Demek istediğim, Zira Kurdistan’da her tipolojide insan var. Sen bir Kürt kadını nasıl olur da bir tipolojiye sokarsın? Bunun da dışında; çoğunlukla kadınlardan beklenen tipoloji zaten egemenler tarafından belirlenmiştir. Mesele fiziki güzellik değil, mesele Kürt kadının zihinlerde yer ediş biçimidir. Bu konuda ağırıma yalnızca bir şey gidiyor. Bir Kürt fiziken nasıl Kürde benzemez? Yani, evet, bir kadın asimile olmuş olabilir, Avrupai bir hayat sürüyor olabilir fakat yine de o kadın yüzüyle, gözüyle, burnuyla ve bütün fiziğiyle hayatın içinde bir Kürt olarak devinir. Sonra bir Kürt erkek kalkıp sana “Kürde benzemiyorsun” diyor. Bana göre bundan büyük hakaret yoktur. Bu self-oryantalizmdir ve böyle bir algıyla bağımsız bir sanat üretilemez.
Bütün bu sorun ve sebepleri bir kenara bırakıp soralım: Eğer kadınlar sanat ve sinema alanında daha etkin ve sayıca da mevcuttan daha çok olabilselerdi nasıl bir değişim olurdu?
Kendi tecrübelerimden yola çıkarak yanıtlayabilirim bu soruyu. Gerçekten de kadınlar sanat alanına girdiğinde her şey değişiyor. Erkek yönetmenlerle de kadın yönetmenlerle de çalıştım. Kadınlar çok daha sabırlıdır. Kadın oyuncunun ne düşündüğünü hemen anlayabiliyorlar. Oyuncularla konuşup dert ve beklentilerini anlatabiliyorlar. Erkekler öyle değil. Nedendir bilmem ama erkek yönetmenler ‘gizemli’ takılıyorlar. Tiyatroda da sinemada da erkek yönetmen fikirlerini paylaşmaya gerek görmüyor. Onları tartıştırmıyor veya eleştiriye kapatıyor. Çünkü kafalarındakini anlatsalar bile kadınların bunu anlamayacağını düşünüyorlar. Şu ana dek bir sanatçı ve bir oyuncu olarak ben böyle bir şey yaşamadım. Erkek yönetmenlerden böyle şeyler görmedim. Belki benden korkuyorlardır veya beni de kendileri gibi konuya hâkim sanıyorlardır veya belki de bunu bana lütfediyorlardır. (Gülüyor.) Ama çok sefer erkek yönetmenlerin kadın oyuncularla diyaloglarında buna şahit oldum. Talimat verir gibi “şunu yap, şöyle yap” şeklinde diyalog kuruyorlar. Sette de arkadaş çevresinde de, sıradan bir sohbette de bunu yapıyorlar: “mansplaining”

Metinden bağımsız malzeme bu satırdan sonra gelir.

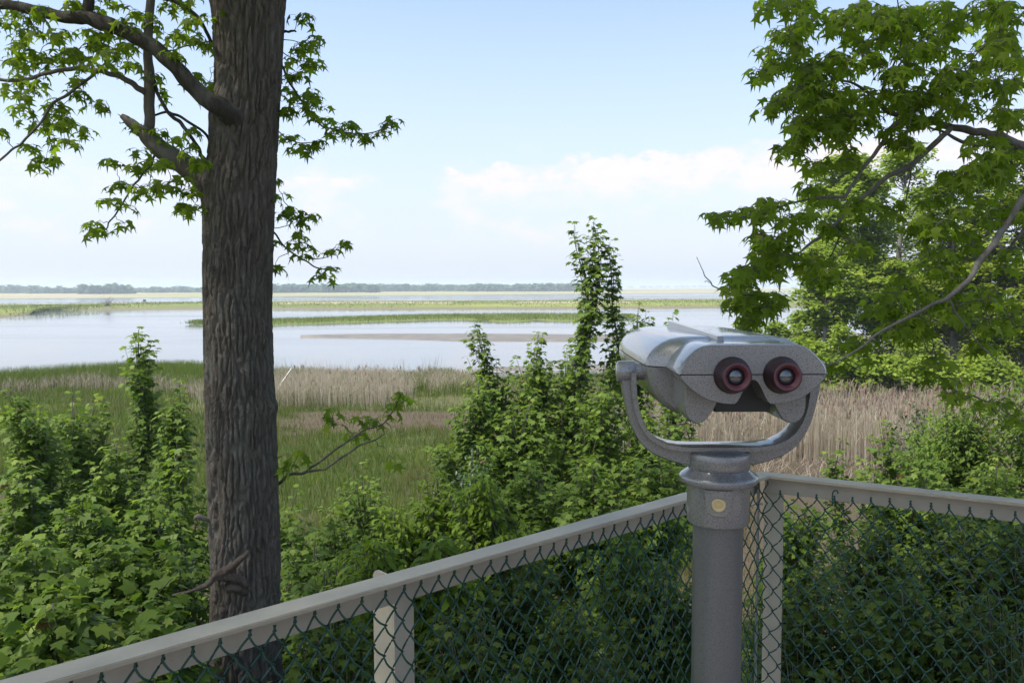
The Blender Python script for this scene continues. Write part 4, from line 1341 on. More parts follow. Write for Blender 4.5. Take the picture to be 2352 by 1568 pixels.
blobs8 = [(450,30,40,40,4),(560,20,120,30,6),(620,100,60,40,6),(540,160,60,40,5),(590,230,50,40,4),(460,260,40,30,3),(430,330,40,40,4),(530,310,70,30,5),(760,280,70,40,6),(840,310,50,50,4),(650,350,110,50,10),(600,420,60,40,6),(740,420,90,40,8),(520,490,60,40,5),(480,520,30,30,2),(640,500,80,40,7),(780,480,90,40,7),(620,580,60,40,5),(780,560,90,40,7),(700,610,100,40,7),(900,480,80,60,8),(900,590,90,50,7),(640,660,60,40,4),(560,720,60,40,5),(690,790,50,30,4),(790,690,40,30,2),(800,100,70,60,7),(900,60,80,60,8),(850,150,60,40,4),(1000,80,100,60,10),(980,200,90,70,9),(1100,100,120,70,12),(1150,200,120,70,12),(1250,60,100,60,9),(1260,200,80,60,7),(1370,100,80,60,7),(950,290,60,50,5),(1080,340,80,60,7),(1170,330,30,30,2),(1350,330,80,50,6),(1300,390,80,40,5),(1480,60,90,60,7),(1600,60,90,80,9),(1560,180,100,70,8),(1500,280,100,80,9),(1640,280,60,100,8),(1450,380,90,60,7),(1600,420,80,80,8),(1080,440,90,50,7),(1200,450,80,50,6),(1320,480,70,50,5),(1150,520,110,50,9),(1280,540,60,40,4),(1100,620,80,40,5),(1050,690,40,40,2),(1130,690,60,40,3),(1430,530,70,40,4),(1560,560,80,50,5),(1660,560,40,50,3),(1460,780,90,50,5),(1560,860,80,60,5),(1420,900,80,40,3),
 (200,1050,40,25,3),(290,1040,40,30,3),(340,1030,40,40,3),(400,1040,30,30,2),(470,1000,60,60,6),(520,1040,40,40,3),(640,920,60,40,4),(700,970,60,40,4),(850,740,60,60,4),(430,1140,50,40,5),(500,1160,60,40,5),(570,1130,50,40,4),(430,1230,60,50,6),(350,1310,60,50,7),(290,1360,40,50,5),(470,1290,90,50,8),(560,1250,60,50,5),(300,1460,50,50,5),(390,1490,60,50,6),(480,1440,50,50,5),(380,1400,60,50,5),(380,1540,50,30,3),(660,1250,80,60,6),(760,1080,60,50,4),(620,1050,60,50,4),(900,1000,60,50,4),(1050,1000,60,50,3),(700,1320,80,50,4),(850,1180,70,50,3),
 (1200,1100,100,80,6),(1300,1050,80,60,5),(1420,1000,70,50,4),(1250,1250,100,80,8),(1100,1380,100,70,8),(1200,1430,100,60,8),(1350,1320,80,60,6),(1450,1150,80,60,5),(1560,1050,60,50,4),(1000,1480,100,60,7),(1150,1560,120,50,8),(1340,1520,90,60,6),(1500,1420,80,60,5),(1600,1250,60,80,5),
 (1500,700,120,60,7),(1620,760,80,80,7),(1350,880,90,60,5),(1250,950,90,60,5),(1640,1000,60,80,6),(1400,1430,90,70,5),
 (1113,1600,150,80,9),(920,1680,120,80,5),(740,1740,100,40,3),(1260,1780,120,80,5),(1470,1600,120,100,6),(1610,1480,80,120,5),(1366,1890,120,80,4),(1570,1990,120,80,5)]
cen = []
for x, y, rx, ry, k_ in blobs8:
    for q in range(int(k_ * 1.1 + .5)):
        a = rg.random() * 6.28; w = math.sqrt(rg.random())
        px, py = X8(x + .85 * rx * w * math.cos(a), y + .85 * ry * w * math.sin(a))
        allp = np.concatenate(LR_.pts[::1])
        cen.append(P(px, py, rg.uniform(3.6, 4.5)))
cen = np.array(cen)
mb = MB()
grow_twigs(mb, LR_.pts, cen, rg)
for q in cen:
    gum_cluster(mb, q, .074, int(rg.integers(5, 9)), rg)
up = []
for q in range(220):
    a = rg.random() * 6.28; rr_ = 5.0 * math.sqrt(rg.random())
    up.append((TX - .6 + rr_ * math.cos(a), TY - 1.8 + rr_ * math.sin(a), rg.uniform(8.8, 12.8)))
up = np.array(up)
ok = ((up[:, 2] - HC) / np.maximum(up[:, 1], .3) > .46) | (up[:, 0] / np.maximum(up[:, 1], .3) > .8)
up = up[ok]; n = len(up)
for rep in range(5):
    az_ = rg.random(n) * 6.28
    scatter(mb, KITE, up + rg.normal(0, .12, (n, 3)), np.stack([np.cos(az_), np.sin(az_), -rg.random(n)], -1), np.stack([rg.normal(0, .5, n), rg.normal(0, .5, n), np.ones(n)], -1), rg.uniform(.12, .22, n), rg.uniform(.2, .8, n))
mb.build('crown', [M['leaf_gum'], M['twig']], gum2)


# ------------------------------------------------------------------ saplings and bushes
SPIRES = (24, 25, 64, 1, 26)      # slim single leaders


def plant(spec):
    """spec: name, label, cat, group, stems [(px, py_top, px half widths top->bottom)], d, py bottom of the leaves, leaf kind, leaf size, shoots, seed"""
    name, label, cat, group, px, top, bot, d, prof, kind, ls, shoots, mat, seed = spec
    rg = np.random.default_rng(seed)
    T = P(px, top, d); x0, y0 = T[0], T[1]
    gz = float(ground_z(x0, y0)) - .1
    Bz = max(P(px, bot, d)[2], gz + .25)
    t = thing(name, label, cat, (x0, y0, gz), group)
    tmpl = {'maple': MAPLE, 'oval': OVAL, 'star': STAR, 'kite': KITE}[kind]
    hw = np.array(prof) * d / F
    Ht = T[2] - gz
    n_st = 40
    zz_ = np.linspace(gz, T[2] - .03, n_st)
    lean = rg.normal(0, .05, 2)
    sx_ = x0 + (vnoise(zz_ * 1.1 + seed, zz_ * 0 + 3) - .5) * .34 + (zz_ - T[2]) * lean[0]
    sy_ = y0 + (vnoise(zz_ * 1.1 + seed, zz_ * 0 + 8) - .5) * .34 + (zz_ - T[2]) * lean[1]
    # keep the tip at the traced point
    sx_ += x0 - sx_[-1]; sy_ += y0 - sy_[-1]
    ms = MB()
    tube(ms, np.c_[sx_, sy_, zz_], np.linspace(.012 + .006 * Ht, .004, n_st), 7, rough=.08, seed=seed)
    # secondary leaders give the crown several uneven peaks
    lead = [(zz_, sx_, sy_, T[2])]
    Hc = T[2] - Bz
    for q in range(0 if seed in SPIRES else int(rg.integers(2, 4)) + int(np.mean(hw) > .5) * 2):
        dz_ = Hc * rg.uniform(.1, .6); zt2 = T[2] - dz_
        w2 = float(np.interp(dz_ / Hc + .1, np.linspace(0, 1, len(hw)), hw)) * rg.uniform(.45, .95)
        a2 = rg.random() * 6.28; zb2 = max(zt2 - Hc * rg.uniform(.3, .6), gz + .2)
        z2 = np.linspace(zb2, zt2, 14); tt2 = np.linspace(0, 1, 14) ** .6
        x2 = np.interp(z2, zz_, sx_) + w2 * math.cos(a2) * tt2 + (vnoise(z2 * 2 + q, z2 * 0 + seed) - .5) * .08
        y2 = np.interp(z2, zz_, sy_) + w2 * math.sin(a2) * tt2
        lead.append((z2, x2, y2, zt2))
        tube(ms, np.c_[x2, y2, z2], np.linspace(.011, .003, 14), 5)
    ml = MB()
    P0, AX, NR, S, TT, CH, LN = [], [], [], [], [], [], []
    wm = float(np.mean(hw))
    ns = max(7, int(shoots * (.21 if seed in (24, 25, 64, 26) else .33 if wm < .4 else .48)))
    u = (np.arange(ns) + rg.random(ns)) / ns          # 0 top .. 1 bottom
    n_sp = 0 if seed in (24, 25, 64, 26) else int(ns * .22) if wm < .4 else int(ns * .12)
    u = np.r_[u, rg.random(n_sp) * .5]
    for q in range(ns + n_sp):
        w = float(np.interp(u[q], np.linspace(0, 1, len(hw)), hw))
        L = w * rg.uniform(.35, 1.1) * (1.35 if rg.random() < .12 else 1)
        a = q * 2.399 + rg.normal(0, .6)
        zt_ = T[2] + (Bz - T[2]) * u[q] * .97
        lz, lx, ly, ltop = lead[0] if q == 0 else lead[int(rg.integers(0, len(lead)))] if rg.random() < .62 else lead[0]
        if q >= ns: lz, lx, ly, ltop = lead[0]
        if ltop < T[2]:
            zt_ = min(ltop, lz[0] + (ltop - lz[0]) * (1 - rg.random() ** 1.3)); L *= .6
        if q == 0: L, zt_ = .02, T[2]
        if q < len(lead): L, zt_ = .02, lead[q][3]; lz, lx, ly, ltop = lead[q]
        nar = 1 - float(sstep(.3, .75, w))
        rise = L * rg.uniform(.45, 1.0) + nar * rg.uniform(.22, .65) + .12
        out = np.array([math.cos(a), math.sin(a), 0])
        zb = max(zt_ - rise, gz + .1)
        b0 = np.array([np.interp(zb, lz, lx), np.interp(zb, lz, ly), zb])
        e = np.array([np.interp(zt_, lz, lx), np.interp(zt_, lz, ly), zt_]) + out * L
        md = b0 + out * L * rg.uniform(.5, .9) + np.array([0, 0, rise * rg.uniform(.2, .45)])
        k = np.linspace(0, 1, 6)[:, None]
        c = b0 * (1 - k) ** 2 + 2 * md * k * (1 - k) + e * k * k
        c[1:-1] += rg.normal(0, .025 * max(L, .2), (4, 3))
        CH.append(c)
        Lc = np.linalg.norm(e - b0); LN.append(Lc)
        nn = max(3, int(Lc * .8 / (ls * .62)))
        tn = 1 - np.linspace(0, .8, nn) - np.r_[0, rg.uniform(-.3, .3, nn - 1) * .8 / nn]
        per = rg.integers(2, 5, nn); per[0] = 6
        tt = np.repeat(np.clip(tn, .05, 1), per)
        nl_ = len(tt)
        ii = tt * 5; i0 = np.clip(ii.astype(int), 0, 4); fr = (ii - i0)[:, None]
        p = c[i0] * (1 - fr) + c[i0 + 1] * fr
        dirn = unit(c[i0 + 1] - c[i0])
        sd = rg.normal(0, 1, (nl_, 3)); sd -= dirn * np.sum(sd * dirn, -1, keepdims=True); sd = unit(sd)
        sd = unit(sd + dirn * .4 + np.array([0, 0, .15]))
        ss_ = ls * rg.uniform(.45, 1.22, nl_) * np.where(tt > .97, .8, 1)
        p = p + sd * (ss_ * rg.uniform(.35, 1.0, nl_))[:, None]
        ax = sd * np.array([1, 1, .5]); ax[:, 2] -= rg.uniform(.15, 1.15, nl_)
        nr = sd * .55 + np.array([0, 0, 1.0]) + rg.normal(0, .3, (nl_, 3))
        P0.append(p); AX.append(ax); NR.append(nr); S.append(ss_)
        young = .12 * float(np.clip(1 - u[q] * 5, 0, 1))
        TT.append(np.clip(rg.normal(.48 + young + .1 * rg.normal(), .17, nl_) + .12 * (tt > .9), 0, .96))
    many_tubes(ms, np.array(CH), np.linspace(.0055, .0018, 6)[None] * np.clip(np.array(LN) / .6, .45, 1.4)[:, None], 4)
    tv = np.concatenate(TT)
    red = rg.random(len(tv)) < .0015
    tv = np.where(red, 1.0, tv)
    scatter(ml, tmpl, np.concatenate(P0), np.concatenate(AX), np.concatenate(NR), np.concatenate(S), tv)
    ms.build('stem', M['stem_green'], t)
    ml.build('foliage', M[mat], t)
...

Bu sorunların çözümü ve erkek egemenlikten kurtuluşun yolları üzerine neler söyleyebilirsin?
Erkeklerin teşhir edildiği binlerce konu var. Bunların en iyi ve etkilisi de Kürt Kadın Hareketi tarafından yapıldı. Jineoloji perspektifi bize bir yol sunuyor. O yol bize “kendinize kendi gözlerinizle bakın” diyor. Başkasının gözüyle değil. Çünkü beyaz feminizm bize yetmiyor. Çok kıymetli analiz ve değerlendirmeleri de var ama Kürt kadınlar ve Kurdistan özelinde eksik kalıyorlar. Kürt kadın ve erkek sanatçılar da kendilerine kendi gözleriyle bakabilirlerse hem bir arada barış ve huzur içerisinde yaşarız hem de kendimiz ve Kurdistan için özgürlüğe biraz daha yaklaşabiliriz.